▸ What is required:
Go through the data below and gather each line containing "scene".

▸ Given data:
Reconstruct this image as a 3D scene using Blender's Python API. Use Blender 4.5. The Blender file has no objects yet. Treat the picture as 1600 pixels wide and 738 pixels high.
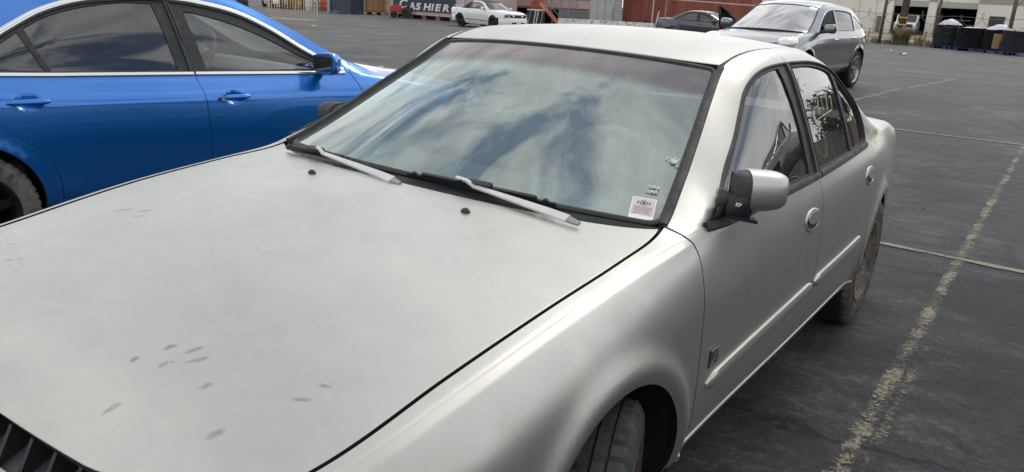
import bpy, bmesh, math, random
import numpy as np
from mathutils import Vector, Matrix
from mathutils.geometry import delaunay_2d_cdt
R_ = math.radians
rng = random.Random(7)
C = bpy.context.scene.collection
sc = bpy.context.scene

# ------------------------------------------------------------------ camera
cam_d = bpy.data.cameras.new('camera'); cam = bpy.data.objects.new('camera', cam_d); C.objects.link(cam)
CAM = Vector((1.501, -1.3535, 1.475)); YAW, PITCH, ROLL, FPX = R_(34.291), R_(-16.789), R_(3.0966), 1243.4
cf = Vector((-math.sin(YAW)*math.cos(PITCH), math.cos(YAW)*math.cos(PITCH), math.sin(PITCH)))
cr0 = Vector((math.cos(YAW), math.sin(YAW), 0)); cu0 = cr0.cross(cf)
cr = cr0*math.cos(ROLL)+cu0*math.sin(ROLL); cu = cu0*math.cos(ROLL)-cr0*math.sin(ROLL)
cam.matrix_world = Matrix(((cr.x, cu.x, -cf.x, CAM.x), (cr.y, cu.y, -cf.y, CAM.y), (cr.z, cu.z, -cf.z, CAM.z), (0, 0, 0, 1)))
cam_d.sensor_width = 36; cam_d.lens = FPX/1600*36; cam_d.clip_start = .05; cam_d.clip_end = 3000
sc.camera = cam

# ------------------------------------------------------------------ sky, sun, exposure
SUN_EL, SUN_AZ = R_(46), R_(2)           # azimuth measured from +Y towards -X
w = bpy.data.worlds.new('World'); sc.world = w; w.use_nodes = True
nt = w.node_tree; nt.nodes.clear()
def wn(t, **k):
    n = nt.nodes.new(t)
    for a, b in k.items(): setattr(n, a, b)
    return n
wl = nt.links.new
sky = wn('ShaderNodeTexSky', sky_type='NISHITA', sun_disc=False, sun_elevation=SUN_EL, sun_rotation=-SUN_AZ, air_density=1.0, dust_density=1.2, ozone_density=1.2)
tc = wn('ShaderNodeTexCoord')
mp = wn('ShaderNodeMapping'); wl(tc.outputs['Generated'], mp.inputs[0]); mp.inputs['Location'].default_value = (3.1, 1.7, .4); mp.inputs['Rotation'].default_value = (0, 0, R_(35)); mp.inputs['Scale'].default_value = (1.0, 1.9, 2.0)
n1 = wn('ShaderNodeTexNoise'); wl(mp.outputs[0], n1.inputs['Vector']); n1.inputs['Scale'].default_value = 2.1; n1.inputs['Detail'].default_value = 9; n1.inputs['Roughness'].default_value = .58; n1.inputs['Distortion'].default_value = .7
cl = wn('ShaderNodeValToRGB'); wl(n1.outputs[0], cl.inputs[0]); cl.color_ramp.elements[0].position = .36; cl.color_ramp.elements[1].position = .47
n2 = wn('ShaderNodeTexNoise'); wl(mp.outputs[0], n2.inputs['Vector']); n2.inputs['Scale'].default_value = 3.4; n2.inputs['Detail'].default_value = 7; n2.inputs['Roughness'].default_value = .55; n2.inputs['Distortion'].default_value = .4
cc = wn('ShaderNodeValToRGB'); wl(n2.outputs[0], cc.inputs[0])
cc.color_ramp.elements[0].position = .30; cc.color_ramp.elements[0].color = (.42, .44, .47, 1)
cc.color_ramp.elements[1].position = .68; cc.color_ramp.elements[1].color = (1, 1, 1, 1)
csc = wn('ShaderNodeVectorMath', operation='SCALE'); wl(cc.outputs[0], csc.inputs[0]); csc.inputs['Scale'].default_value = 13.0
dotn = wn('ShaderNodeVectorMath', operation='DOT_PRODUCT'); wl(tc.outputs['Generated'], dotn.inputs[0]); dotn.inputs[1].default_value = (-math.sin(SUN_AZ)*math.cos(SUN_EL), math.cos(SUN_AZ)*math.cos(SUN_EL), math.sin(SUN_EL))
glow = wn('ShaderNodeMapRange'); wl(dotn.outputs['Value'], glow.inputs[0]); glow.inputs[1].default_value = -.6; glow.inputs[2].default_value = 1.0; glow.inputs[3].default_value = 8.5; glow.inputs[4].default_value = 12.0   # cloud is brighter towards the veiled sun
sp3 = wn('ShaderNodeSeparateXYZ'); wl(tc.outputs['Generated'], sp3.inputs[0])
hz_ = wn('ShaderNodeMapRange'); wl(sp3.outputs[2], hz_.inputs[0]); hz_.inputs[1].default_value = 0; hz_.inputs[2].default_value = .8; hz_.inputs[3].default_value = 1.45; hz_.inputs[4].default_value = .95   # pale haze low in the sky
hm_ = wn('ShaderNodeMath', operation='MULTIPLY'); wl(glow.outputs[0], hm_.inputs[0]); wl(hz_.outputs[0], hm_.inputs[1]); wl(hm_.outputs[0], csc.inputs['Scale'])
mx = wn('ShaderNodeMix', data_type='RGBA'); wl(cl.outputs[0], mx.inputs['Factor']); wl(sky.outputs[0], mx.inputs['A']); wl(csc.outputs[0], mx.inputs['B'])
bg = wn('ShaderNodeBackground'); wl(mx.outputs['Result'], bg.inputs[0]); bg.inputs[1].default_value = .10
wo = wn('ShaderNodeOutputWorld'); wl(bg.outputs[0], wo.inputs[0])
sd = bpy.data.lights.new('sun', 'SUN'); sun = bpy.data.objects.new('sun', sd); C.objects.link(sun)
sd.energy = .5; sd.angle = R_(14); sd.color = (1, .95, .88)
sv = Vector((-math.sin(SUN_AZ)*math.cos(SUN_EL), math.cos(SUN_AZ)*math.cos(SUN_EL), math.sin(SUN_EL)))
sun.rotation_euler = sv.to_track_quat('Z', 'Y').to_euler()
sc.view_settings.view_transform = 'Standard'; sc.view_settings.look = 'None'; sc.view_settings.exposure = 0.40; sc.view_settings.gamma = 1

# ------------------------------------------------------------------ materials
MATS = {}
def nmat(name):
    m = bpy.data.materials.new(name); m.use_nodes = True; t = m.node_tree
    return m, t, t.nodes['Principled BSDF'], t.nodes['Material Output']
def _n(t, ty, **k):
    n = t.nodes.new(ty)
    for a, b in k.items(): setattr(n, a, b)
    return n
def noise(t, scale, detail=4, rough=.55, dist=0, coord='Object', mapscale=None):
    c = _n(t, 'ShaderNodeTexCoord'); n = _n(t, 'ShaderNodeTexNoise')
    n.inputs['Scale'].default_value = scale; n.inputs['Detail'].default_value = detail; n.inputs['Roughness'].default_value = rough; n.inputs['Distortion'].default_value = dist
    if mapscale:
        m = _n(t, 'ShaderNodeMapping'); m.inputs['Scale'].default_value = mapscale
        t.links.new(c.outputs[coord], m.inputs[0]); t.links.new(m.outputs[0], n.inputs['Vector'])
    else: t.links.new(c.outputs[coord], n.inputs['Vector'])
    return n
def ramp(t, src, stops):
    r = _n(t, 'ShaderNodeValToRGB'); t.links.new(src, r.inputs[0]); e = r.color_ramp.elements
    while len(e) < len(stops): e.new(.5)
    for i, (p, c) in enumerate(stops):
        e[i].position = p; e[i].color = tuple(c)+(1,) if len(c) == 3 else c
    return r
def g3(v): return (v, v, v)
def mat(name, col, rough=.5, metal=0., var=0., vscale=6., bump=0., bscale=60., coat=0., spec=None, emit=None, vdark=None, coord='Object', mapscale=None):
    if name in MATS: return MATS[name]
    m, t, b, o = nmat(name)
    b.inputs['Base Color'].default_value = tuple(col)+(1,); b.inputs['Roughness'].default_value = rough; b.inputs['Metallic'].default_value = metal
    if coat: b.inputs['Coat Weight'].default_value = coat; b.inputs['Coat Roughness'].default_value = .03
    if spec is not None: b.inputs['Specular IOR Level'].default_value = spec
    if var:
        n = noise(t, vscale, 6, .6, .3, coord, mapscale); lo = tuple(c*(1-var) for c in col) if vdark is None else vdark
        r = ramp(t, n.outputs[0], [(.3, lo), (.7, tuple(min(1, c*(1+var*.6)) for c in col))]); t.links.new(r.outputs[0], b.inputs['Base Color'])
        rr = ramp(t, n.outputs[0], [(.3, g3(min(1, rough*1.15))), (.7, g3(rough*.85))]); t.links.new(rr.outputs[0], b.inputs['Roughness'])
    if bump:
        n = noise(t, bscale, 5, .6, 0, coord); bp = _n(t, 'ShaderNodeBump'); bp.inputs['Strength'].default_value = bump; bp.inputs['Distance'].default_value = .01
        t.links.new(n.outputs[0], bp.inputs['Height']); t.links.new(bp.outputs[0], b.inputs['Normal'])
    if emit: b.inputs['Emission Color'].default_value = tuple(emit[:3])+(1,); b.inputs['Emission Strength'].default_value = emit[3]
    MATS[name] = m; return m
def glass(name, tint=(.6, .7, .68), refl=1.5, rough=.0, dust=.0, dustcol=(.5, .5, .48), dscale=9., body=0., bodycol=(.02, .02, .02), gcol=(1, 1, 1)):
    """thin car glass: tinted see-through sheet with fresnel reflection and a film of dust"""
    if name in MATS: return MATS[name]
    m, t, b, o = nmat(name); t.nodes.remove(b); L = t.links.new
    tr = _n(t, 'ShaderNodeBsdfTransparent'); tr.inputs[0].default_value = tuple(tint)+(1,)
    gl = _n(t, 'ShaderNodeBsdfGlossy'); gl.inputs['Roughness'].default_value = rough; gl.inputs[0].default_value = tuple(gcol)+(1,)
    geo = _n(t, 'ShaderNodeNewGeometry'); dp = _n(t, 'ShaderNodeVectorMath', operation='DOT_PRODUCT'); L(geo.outputs['Incoming'], dp.inputs[0]); L(geo.outputs['Normal'], dp.inputs[1])
    ab = _n(t, 'ShaderNodeMath', operation='ABSOLUTE'); L(dp.outputs['Value'], ab.inputs[0])
    om = _n(t, 'ShaderNodeMath', operation='SUBTRACT'); om.inputs[0].default_value = 1; L(ab.outputs[0], om.inputs[1])
    pw = _n(t, 'ShaderNodeMath', operation='POWER'); L(om.outputs[0], pw.inputs[0]); pw.inputs[1].default_value = 5
    f0 = ((refl-1)/(refl+1))**2*1.7
    fa = _n(t, 'ShaderNodeMath', operation='MULTIPLY_ADD'); L(pw.outputs[0], fa.inputs[0]); fa.inputs[1].default_value = 1-f0; fa.inputs[2].default_value = f0
    base = tr.outputs[0]
    if body:
        d0 = _n(t, 'ShaderNodeBsdfDiffuse'); d0.inputs[0].default_value = tuple(bodycol)+(1,)
        m0 = _n(t, 'ShaderNodeMixShader'); m0.inputs[0].default_value = body; L(base, m0.inputs[1]); L(d0.outputs[0], m0.inputs[2]); base = m0.outputs[0]
    m1 = _n(t, 'ShaderNodeMixShader'); L(fa.outputs[0], m1.inputs[0]); L(base, m1.inputs[1]); L(gl.outputs[0], m1.inputs[2]); out = m1.outputs[0]
    if dust:
        df = _n(t, 'ShaderNodeBsdfDiffuse'); df.inputs[0].default_value = tuple(dustcol)+(1,)
        n = noise(t, dscale, 8, .65, .6); r = ramp(t, n.outputs[0], [(.25, g3(dust*.45)), (.8, g3(dust*1.5))])
        m2 = _n(t, 'ShaderNodeMixShader'); L(r.outputs[0], m2.inputs[0]); L(out, m2.inputs[1]); L(df.outputs[0], m2.inputs[2]); out = m2.outputs[0]
    L(out, o.inputs[0]); MATS[name] = m; return m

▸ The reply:
Reconstruct this image as a 3D scene using Blender's Python API. Use Blender 4.5. The Blender file has no objects yet. Treat the picture as 1600 pixels wide and 738 pixels high.
C = bpy.context.scene.collection
sc = bpy.context.scene